3rd Jan '97
Day 16: Fellow Countrymen

GreymouthTasman Bay

We were woken up by a gentle sound of the rain and singing of some birds just outside our window. The rain stopped, while we were having breakfast. However while riding north we got some more rain later. We didn't take the same route north, that we'd come south, and again chose wrong. Flat straight and windy. I should have read the topography of the map more carefully.

From Reefton we turned to Buller Gorge. This was the same road we rode south, but it didn't matter. This was a kind of road, one could ride hundred times. We stopped to see the longest swing bridge in NZ. The storm had shaken the bridge so badly, that two of it's suspension ropes were loose, and you couldn't cross it. There were also booms, and signs preventing it in addition to one's common sense. Elina went a bit further downstream for taking a photo. She shouted something to me, naturally, in Finnish, and then we heard someone, from the road direction to comment: "Ah, fellow countrymen." We met a Finnish couple, who were going to drive around the NZ in only two weeks with a rented small Toyota. They had almost five days less time than us, and we didn't see everything we wanted, and still were in a hurry. Poor them. I wished them luck.

While we were chatting in Finnish, one arab-looking weird guy appeared from nowhere, and asked whether we were Finnish. When I asked, how did he guess, he told he had been working three years in a volunteer-based working camp in Israel, that was led by a Finnishman. He recognised Finnish language, when he heard it spoken, but couldn't say anything else than "good morning" in Finnish himself. Confused we continued our ride towards Mapua Leisure Motor Park. We chose it, since it was only about 150 kilometers from Picton, and also since it was "clothing optional" and sounded interesting.

On our way north, we crossed the Hope Saddle, very sharp ridge with serpentine roads up and down. When we came there, I remembered, someone in Nzbikers mailing list had warned me about some Saddle, that is slippery, when wet.
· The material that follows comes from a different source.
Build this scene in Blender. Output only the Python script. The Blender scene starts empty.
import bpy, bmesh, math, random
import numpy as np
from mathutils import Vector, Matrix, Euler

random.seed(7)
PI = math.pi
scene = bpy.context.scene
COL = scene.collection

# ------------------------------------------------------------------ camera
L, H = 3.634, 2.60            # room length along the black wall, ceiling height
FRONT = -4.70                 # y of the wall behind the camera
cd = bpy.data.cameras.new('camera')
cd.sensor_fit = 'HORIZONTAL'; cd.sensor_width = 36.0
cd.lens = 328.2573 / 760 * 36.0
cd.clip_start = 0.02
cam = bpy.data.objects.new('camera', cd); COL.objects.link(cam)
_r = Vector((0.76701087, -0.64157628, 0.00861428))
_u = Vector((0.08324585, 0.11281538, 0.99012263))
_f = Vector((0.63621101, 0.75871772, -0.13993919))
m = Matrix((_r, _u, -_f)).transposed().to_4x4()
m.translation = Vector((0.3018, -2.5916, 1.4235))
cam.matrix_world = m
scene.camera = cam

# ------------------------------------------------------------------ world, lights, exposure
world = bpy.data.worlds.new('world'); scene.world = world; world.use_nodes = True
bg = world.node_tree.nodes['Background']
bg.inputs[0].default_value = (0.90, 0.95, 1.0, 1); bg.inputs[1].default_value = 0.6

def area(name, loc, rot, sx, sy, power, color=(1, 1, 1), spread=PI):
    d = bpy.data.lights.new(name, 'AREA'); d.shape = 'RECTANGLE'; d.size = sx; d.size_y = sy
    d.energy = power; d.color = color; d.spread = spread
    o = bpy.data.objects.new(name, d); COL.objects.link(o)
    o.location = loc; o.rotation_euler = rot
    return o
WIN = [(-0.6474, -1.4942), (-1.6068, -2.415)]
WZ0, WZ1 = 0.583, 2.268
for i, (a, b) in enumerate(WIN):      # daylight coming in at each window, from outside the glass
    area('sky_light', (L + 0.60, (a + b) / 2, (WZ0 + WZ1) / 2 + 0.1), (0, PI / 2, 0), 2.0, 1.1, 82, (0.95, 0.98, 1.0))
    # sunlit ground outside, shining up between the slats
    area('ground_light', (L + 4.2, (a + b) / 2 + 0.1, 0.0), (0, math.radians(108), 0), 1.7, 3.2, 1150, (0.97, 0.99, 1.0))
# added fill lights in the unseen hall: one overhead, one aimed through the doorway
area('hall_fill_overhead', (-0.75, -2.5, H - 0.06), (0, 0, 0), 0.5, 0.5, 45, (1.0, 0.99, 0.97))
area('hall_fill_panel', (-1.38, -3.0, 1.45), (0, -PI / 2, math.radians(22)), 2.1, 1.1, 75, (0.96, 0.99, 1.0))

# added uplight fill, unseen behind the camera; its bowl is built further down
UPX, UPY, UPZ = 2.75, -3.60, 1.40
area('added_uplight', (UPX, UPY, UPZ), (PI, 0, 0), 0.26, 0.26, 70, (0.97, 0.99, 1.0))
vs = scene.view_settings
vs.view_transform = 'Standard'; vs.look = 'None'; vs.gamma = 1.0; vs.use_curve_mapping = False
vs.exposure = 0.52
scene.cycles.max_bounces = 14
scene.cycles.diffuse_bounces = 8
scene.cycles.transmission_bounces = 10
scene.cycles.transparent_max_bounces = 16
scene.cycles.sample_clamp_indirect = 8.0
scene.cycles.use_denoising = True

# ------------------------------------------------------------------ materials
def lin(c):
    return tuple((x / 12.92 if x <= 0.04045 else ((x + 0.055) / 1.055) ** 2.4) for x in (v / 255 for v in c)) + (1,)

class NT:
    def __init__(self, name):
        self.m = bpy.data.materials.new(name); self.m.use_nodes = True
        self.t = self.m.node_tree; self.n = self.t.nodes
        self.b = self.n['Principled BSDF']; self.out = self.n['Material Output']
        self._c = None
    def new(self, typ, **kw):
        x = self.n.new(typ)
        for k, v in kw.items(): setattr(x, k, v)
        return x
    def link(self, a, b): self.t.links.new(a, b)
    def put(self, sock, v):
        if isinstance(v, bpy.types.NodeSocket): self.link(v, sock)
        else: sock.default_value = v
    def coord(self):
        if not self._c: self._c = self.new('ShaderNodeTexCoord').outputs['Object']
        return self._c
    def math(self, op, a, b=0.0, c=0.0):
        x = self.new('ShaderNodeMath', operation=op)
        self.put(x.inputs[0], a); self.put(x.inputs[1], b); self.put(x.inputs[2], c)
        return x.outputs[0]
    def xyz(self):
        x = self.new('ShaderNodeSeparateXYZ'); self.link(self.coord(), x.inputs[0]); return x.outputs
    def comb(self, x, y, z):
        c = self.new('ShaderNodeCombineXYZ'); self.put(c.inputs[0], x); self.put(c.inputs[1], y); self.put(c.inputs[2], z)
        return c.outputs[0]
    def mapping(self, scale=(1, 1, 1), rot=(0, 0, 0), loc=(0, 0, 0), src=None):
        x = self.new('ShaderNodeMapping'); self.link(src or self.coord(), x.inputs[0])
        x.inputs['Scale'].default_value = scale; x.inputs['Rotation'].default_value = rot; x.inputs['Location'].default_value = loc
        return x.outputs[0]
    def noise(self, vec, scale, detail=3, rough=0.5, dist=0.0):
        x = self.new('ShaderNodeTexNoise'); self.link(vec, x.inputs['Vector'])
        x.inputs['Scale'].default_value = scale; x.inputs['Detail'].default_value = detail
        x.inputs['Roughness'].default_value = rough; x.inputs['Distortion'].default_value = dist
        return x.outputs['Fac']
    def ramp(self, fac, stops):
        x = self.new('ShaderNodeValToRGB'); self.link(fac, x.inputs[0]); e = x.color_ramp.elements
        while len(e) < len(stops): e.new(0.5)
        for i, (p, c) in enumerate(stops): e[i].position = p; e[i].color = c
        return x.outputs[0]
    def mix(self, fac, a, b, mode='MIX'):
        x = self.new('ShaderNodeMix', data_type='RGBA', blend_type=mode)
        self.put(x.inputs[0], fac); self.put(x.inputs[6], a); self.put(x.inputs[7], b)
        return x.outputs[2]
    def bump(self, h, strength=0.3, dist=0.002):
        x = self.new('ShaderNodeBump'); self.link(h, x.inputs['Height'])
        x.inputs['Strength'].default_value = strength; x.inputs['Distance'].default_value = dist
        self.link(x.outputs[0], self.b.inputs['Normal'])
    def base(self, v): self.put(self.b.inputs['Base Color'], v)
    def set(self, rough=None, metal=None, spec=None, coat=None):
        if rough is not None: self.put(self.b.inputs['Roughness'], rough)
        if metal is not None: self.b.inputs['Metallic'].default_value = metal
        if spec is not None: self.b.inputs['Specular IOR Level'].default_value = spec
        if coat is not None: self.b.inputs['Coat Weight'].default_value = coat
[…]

Then we saw some warning signs of slippery road, and of course it was raining. Whe I worried that, we rode past the lookout place of the saddle top, but anyway, it was so rainy, that we wouldn't have seen anything. After a while we found one small gravel road following the ridge on our left. I wondered, if it was another lookout, so we turned there, and rode it some hundreds of meters. It looked very Finnish with crisscrossing small gravel roads in a forest. Then we came back to the main road. I wished I would've had the whole day to explore this area.

When we came to the Mapua Leisure Park, it was our first, and definitely the last motor camp. As Finns we were used to nudity, so the fact, that Mapua was clothing optional didn't bother us. But the owners had made this CO-paradise (as described in their leaflet) to a big business. So there were 1400 people, and only maybe seven of them nude on the beach. There were some giggling teenagers on the beach watching the few nudes, and the nature of the motor park came out in a form of barbequing noisy people with their noisy children. We had a Chalet, an A-shaped cabin, with our own kitchen facilities. Elina also swam in the sea, but I didn't, since I didn't want to treat my sunburnt shoulders with a salty water.